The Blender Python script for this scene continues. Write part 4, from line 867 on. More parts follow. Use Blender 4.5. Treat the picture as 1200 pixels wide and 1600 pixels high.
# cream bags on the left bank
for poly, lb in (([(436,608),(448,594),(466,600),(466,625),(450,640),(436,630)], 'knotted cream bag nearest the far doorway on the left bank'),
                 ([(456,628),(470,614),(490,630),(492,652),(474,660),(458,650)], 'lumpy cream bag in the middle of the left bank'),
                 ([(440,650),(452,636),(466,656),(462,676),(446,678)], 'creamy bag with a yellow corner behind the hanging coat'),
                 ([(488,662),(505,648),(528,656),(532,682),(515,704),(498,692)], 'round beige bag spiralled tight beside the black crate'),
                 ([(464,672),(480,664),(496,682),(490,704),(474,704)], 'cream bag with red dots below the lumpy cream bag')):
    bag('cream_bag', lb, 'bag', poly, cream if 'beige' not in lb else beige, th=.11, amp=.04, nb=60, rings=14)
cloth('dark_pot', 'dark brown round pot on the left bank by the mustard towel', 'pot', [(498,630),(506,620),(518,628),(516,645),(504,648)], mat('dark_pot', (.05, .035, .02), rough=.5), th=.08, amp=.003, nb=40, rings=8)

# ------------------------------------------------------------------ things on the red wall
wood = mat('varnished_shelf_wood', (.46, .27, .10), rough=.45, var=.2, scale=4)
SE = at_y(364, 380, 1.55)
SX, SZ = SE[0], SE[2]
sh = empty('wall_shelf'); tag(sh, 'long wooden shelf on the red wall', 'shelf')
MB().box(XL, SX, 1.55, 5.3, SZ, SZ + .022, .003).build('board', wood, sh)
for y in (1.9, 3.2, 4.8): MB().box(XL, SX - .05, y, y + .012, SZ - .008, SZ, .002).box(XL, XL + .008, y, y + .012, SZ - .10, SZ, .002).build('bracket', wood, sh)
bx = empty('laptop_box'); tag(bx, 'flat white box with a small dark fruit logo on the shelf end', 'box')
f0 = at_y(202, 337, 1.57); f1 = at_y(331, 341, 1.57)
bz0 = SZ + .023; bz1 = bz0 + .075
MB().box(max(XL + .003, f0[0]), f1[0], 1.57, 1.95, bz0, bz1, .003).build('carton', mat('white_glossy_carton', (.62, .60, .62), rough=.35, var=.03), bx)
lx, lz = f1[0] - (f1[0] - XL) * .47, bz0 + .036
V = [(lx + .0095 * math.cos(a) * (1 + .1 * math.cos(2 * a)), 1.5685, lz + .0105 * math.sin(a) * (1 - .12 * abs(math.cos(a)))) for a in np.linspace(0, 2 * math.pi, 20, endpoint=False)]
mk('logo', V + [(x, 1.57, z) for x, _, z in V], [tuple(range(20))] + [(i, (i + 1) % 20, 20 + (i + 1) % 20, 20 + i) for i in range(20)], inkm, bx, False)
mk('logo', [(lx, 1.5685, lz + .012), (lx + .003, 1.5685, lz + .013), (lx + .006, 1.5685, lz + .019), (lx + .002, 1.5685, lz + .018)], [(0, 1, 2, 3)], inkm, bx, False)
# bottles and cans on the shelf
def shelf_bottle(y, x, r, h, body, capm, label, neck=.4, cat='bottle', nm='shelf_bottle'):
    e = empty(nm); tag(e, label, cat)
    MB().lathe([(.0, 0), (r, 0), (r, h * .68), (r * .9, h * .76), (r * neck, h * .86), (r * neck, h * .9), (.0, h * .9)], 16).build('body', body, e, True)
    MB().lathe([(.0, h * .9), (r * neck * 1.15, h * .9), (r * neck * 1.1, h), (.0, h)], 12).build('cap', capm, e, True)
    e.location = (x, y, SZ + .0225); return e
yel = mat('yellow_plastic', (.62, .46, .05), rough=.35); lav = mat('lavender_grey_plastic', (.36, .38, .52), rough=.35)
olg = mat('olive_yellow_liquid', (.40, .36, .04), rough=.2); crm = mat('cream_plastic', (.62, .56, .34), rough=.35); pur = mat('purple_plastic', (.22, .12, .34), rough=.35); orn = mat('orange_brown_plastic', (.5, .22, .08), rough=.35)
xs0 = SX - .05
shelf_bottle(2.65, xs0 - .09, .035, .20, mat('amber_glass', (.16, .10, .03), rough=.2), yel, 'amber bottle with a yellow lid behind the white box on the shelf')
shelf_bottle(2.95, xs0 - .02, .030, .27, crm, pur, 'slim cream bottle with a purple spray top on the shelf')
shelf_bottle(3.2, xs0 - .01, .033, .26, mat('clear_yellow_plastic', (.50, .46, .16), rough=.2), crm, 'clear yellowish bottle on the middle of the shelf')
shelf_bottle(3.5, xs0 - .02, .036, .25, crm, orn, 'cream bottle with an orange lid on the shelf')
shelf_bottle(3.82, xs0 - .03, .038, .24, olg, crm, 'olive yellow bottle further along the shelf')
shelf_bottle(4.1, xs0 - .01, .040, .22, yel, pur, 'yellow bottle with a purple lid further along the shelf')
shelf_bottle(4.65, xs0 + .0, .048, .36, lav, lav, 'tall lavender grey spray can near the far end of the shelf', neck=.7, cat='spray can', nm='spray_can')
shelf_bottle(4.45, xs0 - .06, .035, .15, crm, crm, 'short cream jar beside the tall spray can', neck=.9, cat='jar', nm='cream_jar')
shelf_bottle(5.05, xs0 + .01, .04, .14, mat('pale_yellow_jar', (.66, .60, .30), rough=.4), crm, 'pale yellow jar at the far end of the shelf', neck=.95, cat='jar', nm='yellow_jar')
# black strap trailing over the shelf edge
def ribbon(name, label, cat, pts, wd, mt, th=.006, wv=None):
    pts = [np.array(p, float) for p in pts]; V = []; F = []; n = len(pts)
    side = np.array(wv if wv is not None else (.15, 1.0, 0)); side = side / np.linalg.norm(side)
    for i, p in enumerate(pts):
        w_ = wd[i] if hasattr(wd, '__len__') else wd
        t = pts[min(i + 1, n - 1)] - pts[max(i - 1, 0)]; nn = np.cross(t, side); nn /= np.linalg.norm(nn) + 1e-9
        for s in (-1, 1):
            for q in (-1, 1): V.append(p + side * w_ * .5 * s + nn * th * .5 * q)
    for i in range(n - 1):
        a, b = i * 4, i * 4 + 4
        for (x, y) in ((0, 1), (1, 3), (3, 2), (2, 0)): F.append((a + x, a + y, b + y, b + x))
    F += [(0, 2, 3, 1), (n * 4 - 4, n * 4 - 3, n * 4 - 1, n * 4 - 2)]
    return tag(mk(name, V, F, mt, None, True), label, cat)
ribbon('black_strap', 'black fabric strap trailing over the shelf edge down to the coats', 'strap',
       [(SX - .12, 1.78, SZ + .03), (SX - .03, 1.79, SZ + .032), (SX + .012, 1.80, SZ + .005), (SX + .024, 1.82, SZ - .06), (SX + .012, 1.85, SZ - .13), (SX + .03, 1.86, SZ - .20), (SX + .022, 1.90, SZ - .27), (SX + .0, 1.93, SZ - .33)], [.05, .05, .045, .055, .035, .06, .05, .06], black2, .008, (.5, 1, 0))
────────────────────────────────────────
AIM OF THE TASK: Begin with the first line of the listing and copy exactly through the line that contains "cloth('dark_pot', 'dark brown", please, keeping both ends and leaving out everything after.

WRITTEN RESPONSE:
The Blender Python script for this scene continues. Write part 4, from line 867 on. More parts follow. Use Blender 4.5. Treat the picture as 1200 pixels wide and 1600 pixels high.
# cream bags on the left bank
for poly, lb in (([(436,608),(448,594),(466,600),(466,625),(450,640),(436,630)], 'knotted cream bag nearest the far doorway on the left bank'),
                 ([(456,628),(470,614),(490,630),(492,652),(474,660),(458,650)], 'lumpy cream bag in the middle of the left bank'),
                 ([(440,650),(452,636),(466,656),(462,676),(446,678)], 'creamy bag with a yellow corner behind the hanging coat'),
                 ([(488,662),(505,648),(528,656),(532,682),(515,704),(498,692)], 'round beige bag spiralled tight beside the black crate'),
                 ([(464,672),(480,664),(496,682),(490,704),(474,704)], 'cream bag with red dots below the lumpy cream bag')):
    bag('cream_bag', lb, 'bag', poly, cream if 'beige' not in lb else beige, th=.11, amp=.04, nb=60, rings=14)
cloth('dark_pot', 'dark brown round pot on the left bank by the mustard towel', 'pot', [(498,630),(506,620),(518,628),(516,645),(504,648)], mat('dark_pot', (.05, .035, .02), rough=.5), th=.08, amp=.003, nb=40, rings=8)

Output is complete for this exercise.